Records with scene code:
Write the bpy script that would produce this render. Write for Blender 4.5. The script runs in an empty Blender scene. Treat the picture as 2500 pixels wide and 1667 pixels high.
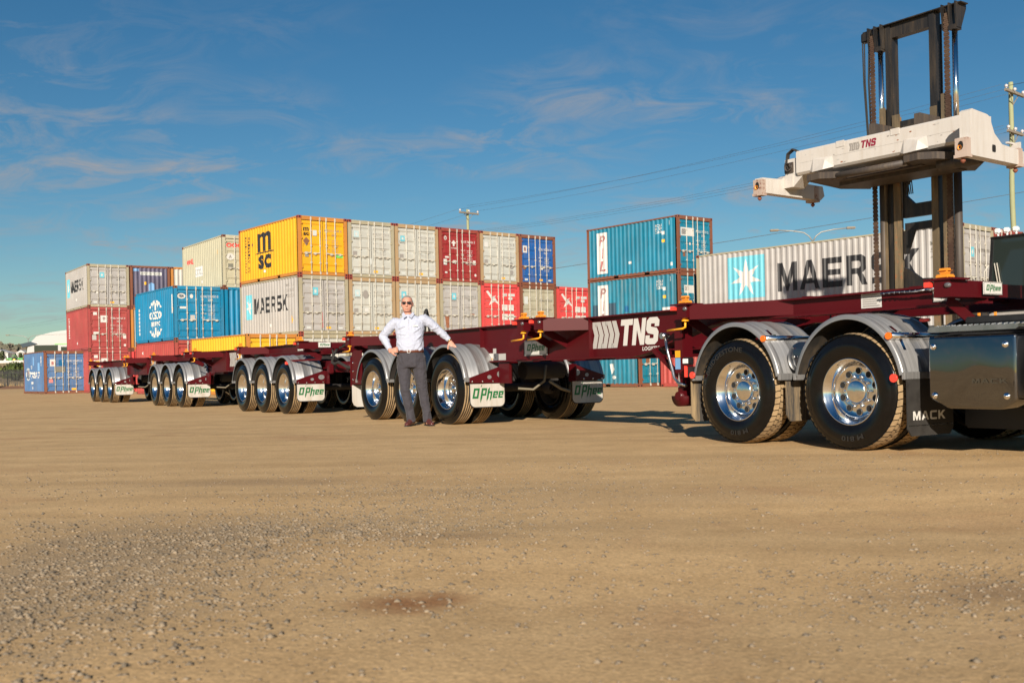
import bpy, bmesh, math, random
import numpy as np
from mathutils import Vector, Matrix, Euler
R = math.radians
PI = math.pi
random.seed(7)
rng = np.random.default_rng(7)
SC = bpy.context.scene
COL = SC.collection

# ------------------------------------------------------------------ camera
cam_d = bpy.data.cameras.new('camera')
cam_d.sensor_width = 36.0
cam_d.lens = 36.0 * 2554.0 / 2500.0
cam_d.shift_y = (906.4 - 833.5) / 2500.0
cam_d.clip_start = 0.1
cam_d.clip_end = 6000
cam_d.dof.use_dof = True
cam_d.dof.focus_distance = 14.5
cam_d.dof.aperture_fstop = 4.5
cam = bpy.data.objects.new('camera', cam_d)
COL.objects.link(cam)
cam.matrix_world = (Matrix.Translation((0, 0, 0.77)) @ Matrix.Rotation(R(90), 4, 'X')
                    @ Matrix.Rotation(R(-1.2), 4, 'Z'))
SC.camera = cam

# ------------------------------------------------------------------ light
SUN_AZ = R(6.0)      # light heads 6 degrees right of the view axis
SUN_EL = R(21.0)
SC.view_settings.view_transform = 'Standard'
SC.view_settings.look = 'None'
SC.view_settings.gamma = 1.0
SC.view_settings.use_curve_mapping = False
SC.view_settings.exposure = 0.52
sun_d = bpy.data.lights.new('sun', 'SUN')
sun_d.energy = 5.0
sun_d.angle = R(0.5)
sun_d.color = (1.0, 0.89, 0.75)
sun = bpy.data.objects.new('sun', sun_d)
COL.objects.link(sun)
ldir = Vector((math.sin(SUN_AZ) * math.cos(SUN_EL), math.cos(SUN_AZ) * math.cos(SUN_EL), -math.sin(SUN_EL)))
sun.rotation_euler = ldir.to_track_quat('-Z', 'Y').to_euler()
sun.location = (-2, -20, 12)

world = bpy.data.worlds.new('World')
SC.world = world
world.use_nodes = True
wt = world.node_tree
for n in list(wt.nodes):
    wt.nodes.remove(n)


def node(nt, typ, **kw):
    n = nt.nodes.new(typ)
    for k, v in kw.items():
        if k.startswith('i_'):
            key = k[2:]
            key = int(key) if key.isdigit() else key.replace('_', ' ')
            n.inputs[key].default_value = v
        else:
            setattr(n, k, v)
    return n


def lk(nt, a, ao, b, bi):
    nt.links.new(a.outputs[ao], b.inputs[bi])


w_out = node(wt, 'ShaderNodeOutputWorld')
w_bg = node(wt, 'ShaderNodeBackground')
w_bg.inputs['Strength'].default_value = 0.05
w_sky = node(wt, 'ShaderNodeTexSky', sky_type='NISHITA')
w_sky.sun_disc = False
w_sky.sun_elevation = SUN_EL
w_sky.sun_rotation = PI + SUN_AZ
w_sky.altitude = 400
w_sky.air_density = 1.0
w_sky.dust_density = 0.35
w_sky.ozone_density = 2.2
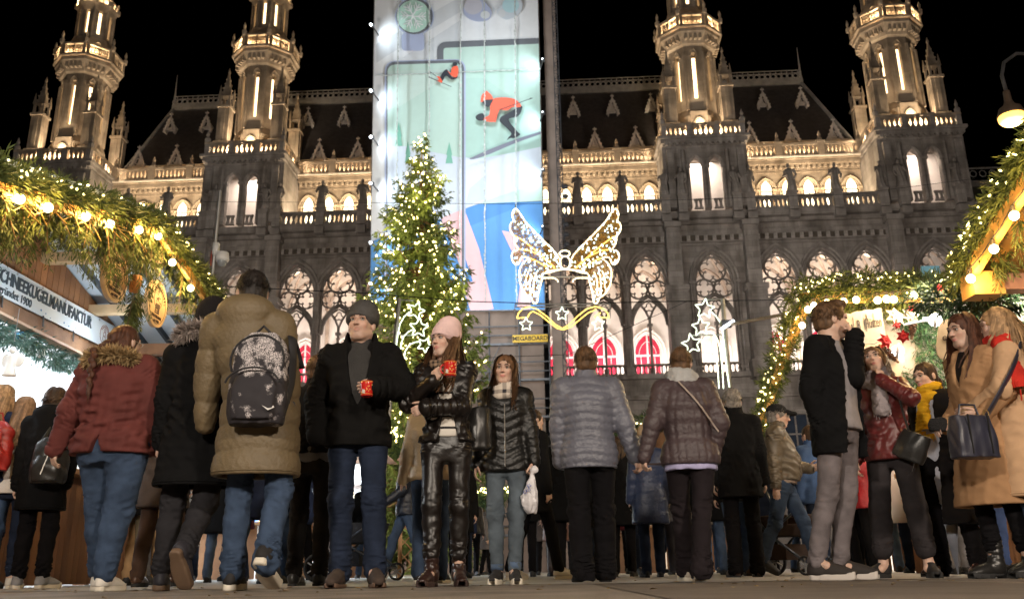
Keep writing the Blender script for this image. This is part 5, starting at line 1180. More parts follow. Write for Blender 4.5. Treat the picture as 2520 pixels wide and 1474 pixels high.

** Set exercise **
Leave images out of the retyped records; keep all else exact.

** Task response **
Write the bpy script that would produce this render. Write for Blender 4.5. The script runs in an empty Blender scene. Treat the picture as 2500 pixels wide and 1667 pixels high.
import bpy, bmesh, math, random
import numpy as np
from mathutils import Vector, Matrix, Euler
R = math.radians
PI = math.pi
random.seed(7)
rng = np.random.default_rng(7)
SC = bpy.context.scene
COL = SC.collection

# ------------------------------------------------------------------ camera
cam_d = bpy.data.cameras.new('camera')
cam_d.sensor_width = 36.0
cam_d.lens = 36.0 * 2554.0 / 2500.0
cam_d.shift_y = (906.4 - 833.5) / 2500.0
cam_d.clip_start = 0.1
cam_d.clip_end = 6000
cam_d.dof.use_dof = True
cam_d.dof.focus_distance = 14.5
cam_d.dof.aperture_fstop = 4.5
cam = bpy.data.objects.new('camera', cam_d)
COL.objects.link(cam)
cam.matrix_world = (Matrix.Translation((0, 0, 0.77)) @ Matrix.Rotation(R(90), 4, 'X')
                    @ Matrix.Rotation(R(-1.2), 4, 'Z'))
SC.camera = cam

# ------------------------------------------------------------------ light
SUN_AZ = R(6.0)      # light heads 6 degrees right of the view axis
SUN_EL = R(21.0)
SC.view_settings.view_transform = 'Standard'
SC.view_settings.look = 'None'
SC.view_settings.gamma = 1.0
SC.view_settings.use_curve_mapping = False
SC.view_settings.exposure = 0.52
sun_d = bpy.data.lights.new('sun', 'SUN')
sun_d.energy = 5.0
sun_d.angle = R(0.5)
sun_d.color = (1.0, 0.89, 0.75)
sun = bpy.data.objects.new('sun', sun_d)
COL.objects.link(sun)
ldir = Vector((math.sin(SUN_AZ) * math.cos(SUN_EL), math.cos(SUN_AZ) * math.cos(SUN_EL), -math.sin(SUN_EL)))
sun.rotation_euler = ldir.to_track_quat('-Z', 'Y').to_euler()
sun.location = (-2, -20, 12)

world = bpy.data.worlds.new('World')
SC.world = world
world.use_nodes = True
wt = world.node_tree
for n in list(wt.nodes):
    wt.nodes.remove(n)


def node(nt, typ, **kw):
    n = nt.nodes.new(typ)
    for k, v in kw.items():
        if k.startswith('i_'):
            key = k[2:]
            key = int(key) if key.isdigit() else key.replace('_', ' ')
            n.inputs[key].default_value = v
        else:
            setattr(n, k, v)
    return n


def lk(nt, a, ao, b, bi):
    nt.links.new(a.outputs[ao], b.inputs[bi])


w_out = node(wt, 'ShaderNodeOutputWorld')
w_bg = node(wt, 'ShaderNodeBackground')
w_bg.inputs['Strength'].default_value = 0.05
w_sky = node(wt, 'ShaderNodeTexSky', sky_type='NISHITA')
w_sky.sun_disc = False
w_sky.sun_elevation = SUN_EL
w_sky.sun_rotation = PI + SUN_AZ
w_sky.altitude = 400
w_sky.air_density = 1.0
w_sky.dust_density = 0.35
w_sky.ozone_density = 2.2
Keep writing the Blender script for this image. This is part 5, starting at line 1180. More parts follow. Write for Blender 4.5. Treat the picture as 2520 pixels wide and 1474 pixels high.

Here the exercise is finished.